## Your task
Copy out the line that contains "Write part 2 of", the line that contains "LD = thing('wheel_loader', 'yellow", and every line between them, exactly, and nothing else.

## Stored rows
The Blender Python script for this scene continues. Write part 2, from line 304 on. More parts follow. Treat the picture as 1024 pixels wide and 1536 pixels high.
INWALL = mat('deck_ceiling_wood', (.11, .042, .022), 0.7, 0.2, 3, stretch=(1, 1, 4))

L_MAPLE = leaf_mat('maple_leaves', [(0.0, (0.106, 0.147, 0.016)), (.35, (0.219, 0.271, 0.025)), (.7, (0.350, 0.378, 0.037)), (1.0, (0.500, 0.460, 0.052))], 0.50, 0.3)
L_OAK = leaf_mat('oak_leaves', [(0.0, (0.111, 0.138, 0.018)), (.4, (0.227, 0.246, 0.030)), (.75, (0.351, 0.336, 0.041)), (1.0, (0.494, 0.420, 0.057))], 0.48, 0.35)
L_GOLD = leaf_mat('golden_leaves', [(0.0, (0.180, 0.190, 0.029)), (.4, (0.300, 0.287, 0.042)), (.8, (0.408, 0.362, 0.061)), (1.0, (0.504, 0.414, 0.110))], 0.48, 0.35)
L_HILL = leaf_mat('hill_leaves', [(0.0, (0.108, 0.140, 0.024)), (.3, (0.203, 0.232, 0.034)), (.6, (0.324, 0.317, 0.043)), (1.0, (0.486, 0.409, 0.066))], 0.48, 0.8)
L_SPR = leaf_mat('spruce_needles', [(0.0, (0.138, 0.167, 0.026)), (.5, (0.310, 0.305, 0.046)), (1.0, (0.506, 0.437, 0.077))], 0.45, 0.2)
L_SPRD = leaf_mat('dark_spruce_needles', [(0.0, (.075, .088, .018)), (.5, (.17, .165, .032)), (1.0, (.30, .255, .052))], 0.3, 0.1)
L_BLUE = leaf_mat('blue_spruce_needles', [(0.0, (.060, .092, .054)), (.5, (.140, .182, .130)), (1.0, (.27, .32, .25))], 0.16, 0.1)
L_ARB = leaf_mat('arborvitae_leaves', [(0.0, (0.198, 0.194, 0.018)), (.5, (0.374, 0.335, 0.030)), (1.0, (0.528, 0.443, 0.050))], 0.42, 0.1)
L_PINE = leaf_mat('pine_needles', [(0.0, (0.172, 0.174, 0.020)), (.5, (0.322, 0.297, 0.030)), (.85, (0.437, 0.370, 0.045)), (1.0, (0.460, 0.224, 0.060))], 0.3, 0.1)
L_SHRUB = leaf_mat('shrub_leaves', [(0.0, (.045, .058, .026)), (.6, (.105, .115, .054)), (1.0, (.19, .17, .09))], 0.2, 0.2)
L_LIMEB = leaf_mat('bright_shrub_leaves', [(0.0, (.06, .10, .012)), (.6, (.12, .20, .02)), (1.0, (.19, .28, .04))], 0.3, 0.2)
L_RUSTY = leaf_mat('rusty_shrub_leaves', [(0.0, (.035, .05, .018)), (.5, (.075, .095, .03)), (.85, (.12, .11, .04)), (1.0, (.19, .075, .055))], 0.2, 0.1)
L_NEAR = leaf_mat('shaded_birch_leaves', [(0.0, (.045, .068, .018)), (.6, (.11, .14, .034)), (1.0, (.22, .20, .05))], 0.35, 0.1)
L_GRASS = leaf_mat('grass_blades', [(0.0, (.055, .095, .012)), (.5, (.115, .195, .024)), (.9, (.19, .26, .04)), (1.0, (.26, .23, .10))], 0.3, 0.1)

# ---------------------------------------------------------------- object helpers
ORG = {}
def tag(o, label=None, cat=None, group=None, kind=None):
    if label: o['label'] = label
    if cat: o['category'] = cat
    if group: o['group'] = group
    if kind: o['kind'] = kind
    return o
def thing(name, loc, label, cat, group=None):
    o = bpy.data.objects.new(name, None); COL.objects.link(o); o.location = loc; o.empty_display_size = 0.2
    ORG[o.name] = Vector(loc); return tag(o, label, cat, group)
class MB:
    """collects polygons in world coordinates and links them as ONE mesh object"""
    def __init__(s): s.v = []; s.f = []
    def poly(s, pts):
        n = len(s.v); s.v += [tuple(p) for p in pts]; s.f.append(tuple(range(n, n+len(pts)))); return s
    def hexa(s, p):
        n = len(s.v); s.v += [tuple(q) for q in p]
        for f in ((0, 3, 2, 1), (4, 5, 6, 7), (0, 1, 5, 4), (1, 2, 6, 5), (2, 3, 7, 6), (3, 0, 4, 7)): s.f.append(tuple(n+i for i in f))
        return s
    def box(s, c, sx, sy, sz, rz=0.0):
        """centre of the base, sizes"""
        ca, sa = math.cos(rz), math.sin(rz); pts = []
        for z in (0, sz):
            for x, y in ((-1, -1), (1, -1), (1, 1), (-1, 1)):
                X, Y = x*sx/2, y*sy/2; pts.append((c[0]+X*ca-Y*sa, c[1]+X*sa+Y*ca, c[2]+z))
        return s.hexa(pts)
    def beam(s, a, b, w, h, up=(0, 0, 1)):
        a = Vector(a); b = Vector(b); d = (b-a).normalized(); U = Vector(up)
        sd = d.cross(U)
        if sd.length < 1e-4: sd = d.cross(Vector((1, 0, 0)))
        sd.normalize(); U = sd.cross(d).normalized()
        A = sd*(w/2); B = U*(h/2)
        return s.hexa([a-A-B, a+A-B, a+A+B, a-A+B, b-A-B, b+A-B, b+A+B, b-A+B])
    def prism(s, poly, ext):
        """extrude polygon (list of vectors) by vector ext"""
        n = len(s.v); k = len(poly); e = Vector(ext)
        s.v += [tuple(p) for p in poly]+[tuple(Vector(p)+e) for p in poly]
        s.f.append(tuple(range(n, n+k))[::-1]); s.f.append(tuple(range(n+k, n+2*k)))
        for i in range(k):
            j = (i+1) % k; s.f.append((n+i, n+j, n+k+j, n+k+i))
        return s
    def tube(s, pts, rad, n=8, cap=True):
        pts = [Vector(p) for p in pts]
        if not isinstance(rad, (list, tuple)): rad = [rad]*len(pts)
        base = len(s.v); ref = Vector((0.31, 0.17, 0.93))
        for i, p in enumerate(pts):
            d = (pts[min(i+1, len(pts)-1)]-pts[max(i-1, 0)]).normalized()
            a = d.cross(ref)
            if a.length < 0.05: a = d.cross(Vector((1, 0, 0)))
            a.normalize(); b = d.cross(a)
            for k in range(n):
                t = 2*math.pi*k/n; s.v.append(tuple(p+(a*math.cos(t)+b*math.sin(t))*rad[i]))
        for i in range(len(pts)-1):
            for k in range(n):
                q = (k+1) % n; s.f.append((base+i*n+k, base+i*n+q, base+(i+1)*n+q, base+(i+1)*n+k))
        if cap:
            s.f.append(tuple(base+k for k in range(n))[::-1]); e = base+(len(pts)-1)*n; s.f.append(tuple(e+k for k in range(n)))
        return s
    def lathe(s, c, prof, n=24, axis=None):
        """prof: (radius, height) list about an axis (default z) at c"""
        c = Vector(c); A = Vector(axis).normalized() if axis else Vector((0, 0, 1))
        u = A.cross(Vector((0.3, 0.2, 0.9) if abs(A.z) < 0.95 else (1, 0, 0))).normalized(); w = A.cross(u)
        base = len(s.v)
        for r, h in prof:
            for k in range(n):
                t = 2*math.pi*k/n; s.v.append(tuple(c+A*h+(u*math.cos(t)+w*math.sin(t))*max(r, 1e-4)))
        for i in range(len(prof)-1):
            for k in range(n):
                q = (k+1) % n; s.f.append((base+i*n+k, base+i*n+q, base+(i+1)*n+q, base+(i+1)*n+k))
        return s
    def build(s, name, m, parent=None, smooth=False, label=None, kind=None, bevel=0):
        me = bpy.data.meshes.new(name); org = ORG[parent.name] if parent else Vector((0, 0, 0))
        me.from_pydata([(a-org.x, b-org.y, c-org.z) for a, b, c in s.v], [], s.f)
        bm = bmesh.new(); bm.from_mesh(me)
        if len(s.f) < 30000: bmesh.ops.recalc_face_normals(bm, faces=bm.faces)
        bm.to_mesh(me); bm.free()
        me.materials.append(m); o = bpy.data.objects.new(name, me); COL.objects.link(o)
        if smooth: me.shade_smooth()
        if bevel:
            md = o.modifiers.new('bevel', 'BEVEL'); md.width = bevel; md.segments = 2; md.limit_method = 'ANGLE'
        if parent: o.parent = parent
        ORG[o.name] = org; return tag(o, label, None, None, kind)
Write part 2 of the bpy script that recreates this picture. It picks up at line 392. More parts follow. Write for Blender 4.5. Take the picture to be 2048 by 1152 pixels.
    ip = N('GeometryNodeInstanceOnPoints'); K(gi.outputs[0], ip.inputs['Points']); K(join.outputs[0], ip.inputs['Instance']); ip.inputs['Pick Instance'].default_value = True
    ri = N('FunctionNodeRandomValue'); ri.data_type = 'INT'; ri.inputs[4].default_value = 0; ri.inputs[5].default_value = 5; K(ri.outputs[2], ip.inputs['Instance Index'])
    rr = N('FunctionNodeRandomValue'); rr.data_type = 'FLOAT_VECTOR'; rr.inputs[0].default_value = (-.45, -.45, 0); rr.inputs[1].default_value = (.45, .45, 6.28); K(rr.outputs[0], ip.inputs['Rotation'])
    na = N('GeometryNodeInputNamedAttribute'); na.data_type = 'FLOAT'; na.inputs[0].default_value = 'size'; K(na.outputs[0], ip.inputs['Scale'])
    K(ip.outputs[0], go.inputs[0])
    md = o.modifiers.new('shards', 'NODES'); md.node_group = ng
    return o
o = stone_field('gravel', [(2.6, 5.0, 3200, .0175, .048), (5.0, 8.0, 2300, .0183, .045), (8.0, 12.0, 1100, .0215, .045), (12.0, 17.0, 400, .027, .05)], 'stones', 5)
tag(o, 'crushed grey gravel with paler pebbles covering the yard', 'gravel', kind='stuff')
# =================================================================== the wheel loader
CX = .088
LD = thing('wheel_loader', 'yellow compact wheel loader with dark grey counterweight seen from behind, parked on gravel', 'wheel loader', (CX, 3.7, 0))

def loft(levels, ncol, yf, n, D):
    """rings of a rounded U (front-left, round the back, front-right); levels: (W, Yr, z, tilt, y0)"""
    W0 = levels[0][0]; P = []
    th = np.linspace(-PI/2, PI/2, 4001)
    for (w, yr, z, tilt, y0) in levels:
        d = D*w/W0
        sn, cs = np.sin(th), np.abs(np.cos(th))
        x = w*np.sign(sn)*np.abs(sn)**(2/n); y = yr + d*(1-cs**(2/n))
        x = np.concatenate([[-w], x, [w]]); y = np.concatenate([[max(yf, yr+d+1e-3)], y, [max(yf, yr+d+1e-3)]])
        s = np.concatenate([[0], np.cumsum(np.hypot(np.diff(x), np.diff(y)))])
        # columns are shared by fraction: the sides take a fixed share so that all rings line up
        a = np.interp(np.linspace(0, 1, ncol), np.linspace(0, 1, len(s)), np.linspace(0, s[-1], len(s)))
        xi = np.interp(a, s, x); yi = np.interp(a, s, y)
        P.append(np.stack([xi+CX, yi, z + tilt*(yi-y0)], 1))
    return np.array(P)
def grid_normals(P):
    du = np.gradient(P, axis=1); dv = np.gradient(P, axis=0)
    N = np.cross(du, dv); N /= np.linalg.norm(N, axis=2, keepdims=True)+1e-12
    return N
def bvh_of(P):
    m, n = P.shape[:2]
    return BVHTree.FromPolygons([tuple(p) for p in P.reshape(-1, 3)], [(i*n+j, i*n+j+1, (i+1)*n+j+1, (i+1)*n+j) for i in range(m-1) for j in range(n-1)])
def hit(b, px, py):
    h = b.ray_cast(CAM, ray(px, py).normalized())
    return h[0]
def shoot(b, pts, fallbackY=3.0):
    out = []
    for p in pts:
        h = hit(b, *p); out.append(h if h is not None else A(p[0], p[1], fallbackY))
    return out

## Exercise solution
Write part 2 of the bpy script that recreates this picture. It picks up at line 392. More parts follow. Write for Blender 4.5. Take the picture to be 2048 by 1152 pixels.
    ip = N('GeometryNodeInstanceOnPoints'); K(gi.outputs[0], ip.inputs['Points']); K(join.outputs[0], ip.inputs['Instance']); ip.inputs['Pick Instance'].default_value = True
    ri = N('FunctionNodeRandomValue'); ri.data_type = 'INT'; ri.inputs[4].default_value = 0; ri.inputs[5].default_value = 5; K(ri.outputs[2], ip.inputs['Instance Index'])
    rr = N('FunctionNodeRandomValue'); rr.data_type = 'FLOAT_VECTOR'; rr.inputs[0].default_value = (-.45, -.45, 0); rr.inputs[1].default_value = (.45, .45, 6.28); K(rr.outputs[0], ip.inputs['Rotation'])
    na = N('GeometryNodeInputNamedAttribute'); na.data_type = 'FLOAT'; na.inputs[0].default_value = 'size'; K(na.outputs[0], ip.inputs['Scale'])
    K(ip.outputs[0], go.inputs[0])
    md = o.modifiers.new('shards', 'NODES'); md.node_group = ng
    return o
o = stone_field('gravel', [(2.6, 5.0, 3200, .0175, .048), (5.0, 8.0, 2300, .0183, .045), (8.0, 12.0, 1100, .0215, .045), (12.0, 17.0, 400, .027, .05)], 'stones', 5)
tag(o, 'crushed grey gravel with paler pebbles covering the yard', 'gravel', kind='stuff')
# =================================================================== the wheel loader
CX = .088
LD = thing('wheel_loader', 'yellow compact wheel loader with dark grey counterweight seen from behind, parked on gravel', 'wheel loader', (CX, 3.7, 0))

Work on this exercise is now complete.